Sunday, August 25, 2013

Keeping the Faith

It's been...a long time...since I've posted. Almost exactly a year. I've gotten distracted with other things, I guess, and just haven't made the effort. But this has been on my mind and I figured I'd post it up here.

Life has a way of beating us down. Letting us down. And there are times when we go long periods of time being disappointed and discouraged and let down, over and over and over. I've been going through such a time for about three years now. Three years. And every time there seems to be a light at the end of the tunnel, there is just more disappointment. More doors closed, more chipping away at hope, little by little. It's a demoralizing, frustrating, saddening thing to experience.

What's funny is that, despite how the above might sound, things haven't been going particularly poorly in any major way. I have a solid group of friends, am part of a wonderful church where God is on the move, I have an amazing family, and God has been clearly at work in and through me. I'm talking about more of a big picture kind of idea. Three years of waiting to see what God might have for the next stage in my life and ministry, of constantly being let down...in some cases by people whose motivations are (mostly unintentionally) based on human values rather than on the things that matter to God.

It's hard not to lose faith during these times, especially when they drag on and on, with seemingly no end in sight. I sense that this current chapter of disappointment in my life is nearing an end. I can't explain why...spiritual intuition, maybe. But during the past three years, even when things have been going well (as they have for the last while), it would have been so easy to give up hope, to give up faith.

People respond differently to being beat down over and over and over. Some get angry with God, some turn to other things to dull the pain and the frustration. Some lose faith altogether. In some ways, we all go through all of these (to differing degrees) at different times. But for me, I have never questioned that God has a plan for me. I know that God has never left me or forgotten me. I can't see or understand His plan. At times I'm incredibly frustrated and disappointed because of that, and (more often) with the humans that purport to do His work and His will (and, intentionally or unintentionally, get caught up in worldly things instead), and at times I am discouraged that my faithfulness seems to be for naught.

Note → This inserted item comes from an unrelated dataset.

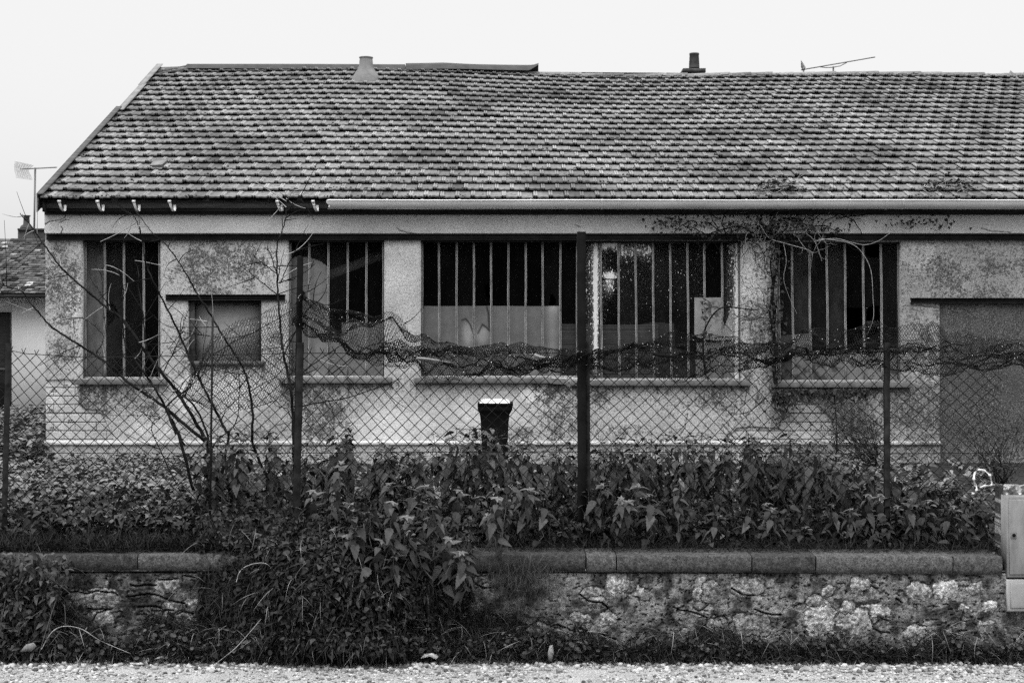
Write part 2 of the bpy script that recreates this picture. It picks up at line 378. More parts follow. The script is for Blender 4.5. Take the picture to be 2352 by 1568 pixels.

But for me, when everything else is stripped away, when life disappoints you time and again, and when hope seems to be worn down to nothing, what's left is gratitude. This may seem strange or ironic, but when you 1. know that God is real and that He remains with you and that He has a plan, and, simultaneously, 2. life and people let you down and disappointment is all you get, you have to somehow reconcile the two extremes. And, for me, that leaves me with gratitude. Because I know that God has given me life and breath. And not only am I grateful for the life that God has given (and continues to give) me, but I'm grateful for Jesus...that God has provided a means of salvation and of grace for sinners like me. Even when the world takes everything else away, it can't take Jesus. And I'm grateful that I know Jesus personally and that he is the hope of the world. Even when our hope in this world is eroded, our hope in Jesus can remain steady because no matter what else life gives (or doesn't give) us, real hope is in Jesus who gives abundant life...here in this life and eternally.